Every line from the beginning of the records below up to the one holding "SC.render.resolution_x, SC.render.resolution_y = 768, 1024" should be quoted exactly; leave out the rest.

#### Supplied information

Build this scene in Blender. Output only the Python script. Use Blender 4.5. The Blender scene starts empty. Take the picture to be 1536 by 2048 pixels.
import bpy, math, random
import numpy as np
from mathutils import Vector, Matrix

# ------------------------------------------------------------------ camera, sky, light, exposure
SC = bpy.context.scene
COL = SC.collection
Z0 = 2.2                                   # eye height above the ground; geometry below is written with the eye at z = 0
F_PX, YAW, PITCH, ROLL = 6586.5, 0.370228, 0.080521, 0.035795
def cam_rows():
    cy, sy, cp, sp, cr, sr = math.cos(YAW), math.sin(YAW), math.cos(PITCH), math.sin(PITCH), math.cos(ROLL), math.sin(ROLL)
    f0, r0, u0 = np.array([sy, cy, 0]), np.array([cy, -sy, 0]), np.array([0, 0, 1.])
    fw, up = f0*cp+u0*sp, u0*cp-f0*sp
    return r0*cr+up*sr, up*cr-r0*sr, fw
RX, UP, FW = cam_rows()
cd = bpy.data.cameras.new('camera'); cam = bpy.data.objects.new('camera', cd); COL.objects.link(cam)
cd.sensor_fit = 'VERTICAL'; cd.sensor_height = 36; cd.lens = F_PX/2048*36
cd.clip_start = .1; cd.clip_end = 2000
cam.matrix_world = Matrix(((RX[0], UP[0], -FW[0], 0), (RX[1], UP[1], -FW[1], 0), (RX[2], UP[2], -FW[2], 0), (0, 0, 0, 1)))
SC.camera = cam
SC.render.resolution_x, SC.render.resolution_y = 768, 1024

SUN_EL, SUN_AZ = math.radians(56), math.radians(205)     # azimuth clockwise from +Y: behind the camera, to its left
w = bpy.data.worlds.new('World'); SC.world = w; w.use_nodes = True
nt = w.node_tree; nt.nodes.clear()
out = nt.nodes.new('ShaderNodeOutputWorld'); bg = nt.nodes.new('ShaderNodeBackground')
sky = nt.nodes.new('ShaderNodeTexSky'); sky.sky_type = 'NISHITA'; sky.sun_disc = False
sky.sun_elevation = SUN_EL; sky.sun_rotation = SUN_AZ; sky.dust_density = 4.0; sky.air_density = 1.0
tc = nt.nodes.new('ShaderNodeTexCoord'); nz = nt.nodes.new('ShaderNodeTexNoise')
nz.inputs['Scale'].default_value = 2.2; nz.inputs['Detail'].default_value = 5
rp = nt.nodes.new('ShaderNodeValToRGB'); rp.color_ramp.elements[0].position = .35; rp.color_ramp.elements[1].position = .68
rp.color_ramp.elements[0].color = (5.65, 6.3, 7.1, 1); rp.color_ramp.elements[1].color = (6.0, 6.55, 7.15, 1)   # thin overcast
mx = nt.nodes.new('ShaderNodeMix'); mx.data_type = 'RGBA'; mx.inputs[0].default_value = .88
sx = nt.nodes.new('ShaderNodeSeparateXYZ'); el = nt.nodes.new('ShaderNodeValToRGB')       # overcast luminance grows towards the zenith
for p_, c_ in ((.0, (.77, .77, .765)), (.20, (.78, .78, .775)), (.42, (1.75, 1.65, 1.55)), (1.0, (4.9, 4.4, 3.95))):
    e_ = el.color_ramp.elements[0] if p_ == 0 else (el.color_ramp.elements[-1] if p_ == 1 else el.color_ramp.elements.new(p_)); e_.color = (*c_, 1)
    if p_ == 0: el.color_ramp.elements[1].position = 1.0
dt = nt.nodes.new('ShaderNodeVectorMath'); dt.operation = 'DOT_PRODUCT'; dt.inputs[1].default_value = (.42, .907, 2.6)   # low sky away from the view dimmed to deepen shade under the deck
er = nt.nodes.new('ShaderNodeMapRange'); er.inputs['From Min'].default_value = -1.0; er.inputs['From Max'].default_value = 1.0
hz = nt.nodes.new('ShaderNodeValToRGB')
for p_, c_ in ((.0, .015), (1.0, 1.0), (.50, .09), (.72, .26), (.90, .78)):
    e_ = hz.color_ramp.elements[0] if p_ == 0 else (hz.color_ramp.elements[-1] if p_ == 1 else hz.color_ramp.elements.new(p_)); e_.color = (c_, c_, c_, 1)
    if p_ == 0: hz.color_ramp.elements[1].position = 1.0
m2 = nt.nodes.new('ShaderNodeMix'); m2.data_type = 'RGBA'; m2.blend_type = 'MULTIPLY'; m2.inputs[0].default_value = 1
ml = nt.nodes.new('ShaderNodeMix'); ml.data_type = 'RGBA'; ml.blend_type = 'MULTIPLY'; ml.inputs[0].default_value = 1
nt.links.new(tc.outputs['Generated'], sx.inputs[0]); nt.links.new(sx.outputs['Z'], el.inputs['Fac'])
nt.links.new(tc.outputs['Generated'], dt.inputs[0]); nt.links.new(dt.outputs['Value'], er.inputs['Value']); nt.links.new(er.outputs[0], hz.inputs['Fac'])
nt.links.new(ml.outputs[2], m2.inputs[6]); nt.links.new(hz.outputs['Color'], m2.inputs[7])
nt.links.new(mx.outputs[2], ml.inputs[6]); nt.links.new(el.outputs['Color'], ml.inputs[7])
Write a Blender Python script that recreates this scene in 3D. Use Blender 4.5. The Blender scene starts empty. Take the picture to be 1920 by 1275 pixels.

########

Response below:
Build this scene in Blender. Output only the Python script. Use Blender 4.5. The Blender scene starts empty. Take the picture to be 1536 by 2048 pixels.
import bpy, math, random
import numpy as np
from mathutils import Vector, Matrix

# ------------------------------------------------------------------ camera, sky, light, exposure
SC = bpy.context.scene
COL = SC.collection
Z0 = 2.2                                   # eye height above the ground; geometry below is written with the eye at z = 0
F_PX, YAW, PITCH, ROLL = 6586.5, 0.370228, 0.080521, 0.035795
def cam_rows():
    cy, sy, cp, sp, cr, sr = math.cos(YAW), math.sin(YAW), math.cos(PITCH), math.sin(PITCH), math.cos(ROLL), math.sin(ROLL)
    f0, r0, u0 = np.array([sy, cy, 0]), np.array([cy, -sy, 0]), np.array([0, 0, 1.])
    fw, up = f0*cp+u0*sp, u0*cp-f0*sp
    return r0*cr+up*sr, up*cr-r0*sr, fw
RX, UP, FW = cam_rows()
cd = bpy.data.cameras.new('camera'); cam = bpy.data.objects.new('camera', cd); COL.objects.link(cam)
cd.sensor_fit = 'VERTICAL'; cd.sensor_height = 36; cd.lens = F_PX/2048*36
cd.clip_start = .1; cd.clip_end = 2000
cam.matrix_world = Matrix(((RX[0], UP[0], -FW[0], 0), (RX[1], UP[1], -FW[1], 0), (RX[2], UP[2], -FW[2], 0), (0, 0, 0, 1)))
SC.camera = cam
SC.render.resolution_x, SC.render.resolution_y = 768, 1024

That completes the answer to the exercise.